Moore School international business professor finds social influence in African stock market

May 29, 2017

After months of working with senior management at Kenya’s Nairobi Securities Exchange in 2008, Christopher Yenkey was offered a rare break: access to the electronic databases that record share trades. This information allowed him to track the trading behavior of all 1.3 million Kenyan investors. As an economic sociologist, Yenkey was particularly interested in investigating the effects of social networks within and across ethnic groups on stock exchange behavior.

Research across the social sciences has demonstrated that loyalties to social groups bias decision-making by amplifying perceived problems in members of other groups and perceived benefits of members of one’s own group. Darla Moore School of Business international business professor Chris Yenkey found that, rather than encouraging investment, profits earned by members of rival groups actually deterred profitable investment.

“The legitimacy of the stock tip was more about the ethnic identity that conveyed it rather than the material information of profit and loss it contained,” Yenkey said. “The larger lesson is that social distrust segments the market because objective information is less likely to be influential across antagonistic social groups.”

In Kenya, much of social, political and economic life is organized within ethnic groups. According to Yenkey, 97 percent of Kenyans marry within their ethnic group, and 95 percent vote within their ethnic group. These findings are published in a 2015 Administrative Science Quarterly article.

In a second Administrative Science Quarterly paper, Yenkey further examines the effects of ethnic groups on investment behavior by examining Kenyans’ reactions to being defrauded. He found that those cheated by stockbrokers within their own groups were more likely to continue to invest than those cheated by stockbrokers from rival groups.

Victims who belonged to the culprit’s ethnic group largely blamed the individual who committed the fraud, and they continued to invest by choosing a different stockbroker. However, victims from rival groups formed negative stereotypes about the corrupt broker’s larger ethnic group and, by discriminating against members of that entire group, restricted their ability to invest. From this, Yenkey argues that this makes future instances of fraud more likely because members of a social group are less likely to investigate themselves for governance problems.

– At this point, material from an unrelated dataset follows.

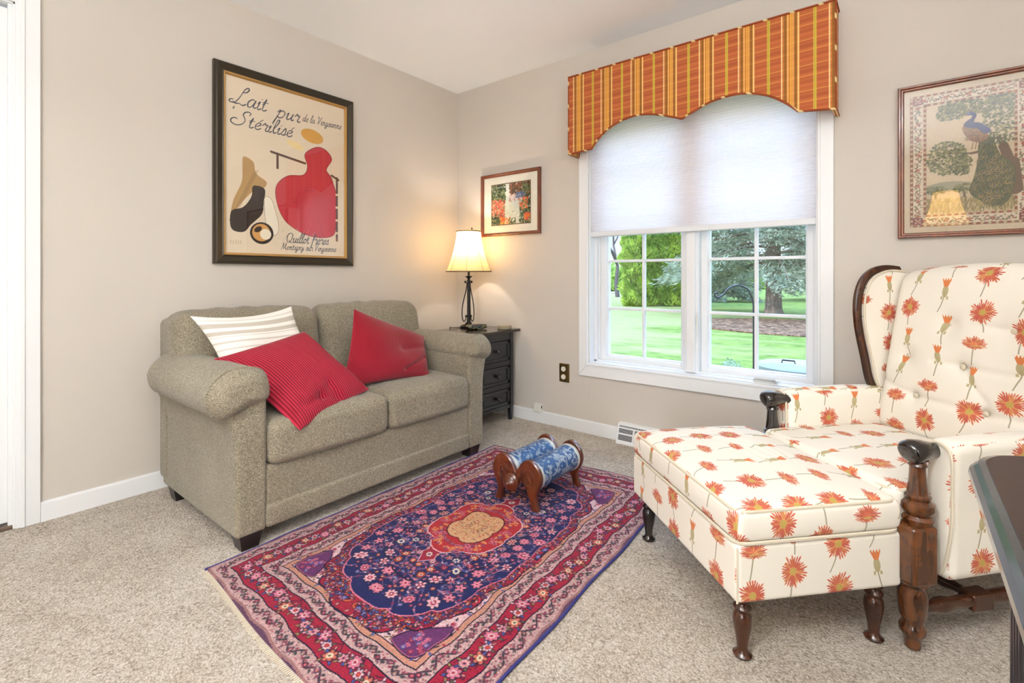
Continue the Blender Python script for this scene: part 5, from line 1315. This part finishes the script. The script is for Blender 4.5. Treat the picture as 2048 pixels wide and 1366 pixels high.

Yenkey’s findings demonstrate that trust — or lack thereof — is a strong influence in emerging markets in developing countries. Ultimately, Kenyans rely on social stereotypes to make economic decisions, which is not much different from the way many people in more developed economies act. Yenkey concludes it is far easier to hold fast to what you think you know rather than dig deeper to find more information.

Yenkey is continuing his research in Africa by tracking the global flow of capital into Africa. Because of the connections he gained from his time in Kenya, he has access to a data set of financial transfers from every country in the world into each African country, allowing him to see which non-African countries are doing business with each African country over time. Specifically, he is examining how developing countries react to changing levels of corruption across Africa and whether Western investors interpret Chinese involvement across Africa as a positive signal of opportunity or a warning that the country is less suitable for Westerners.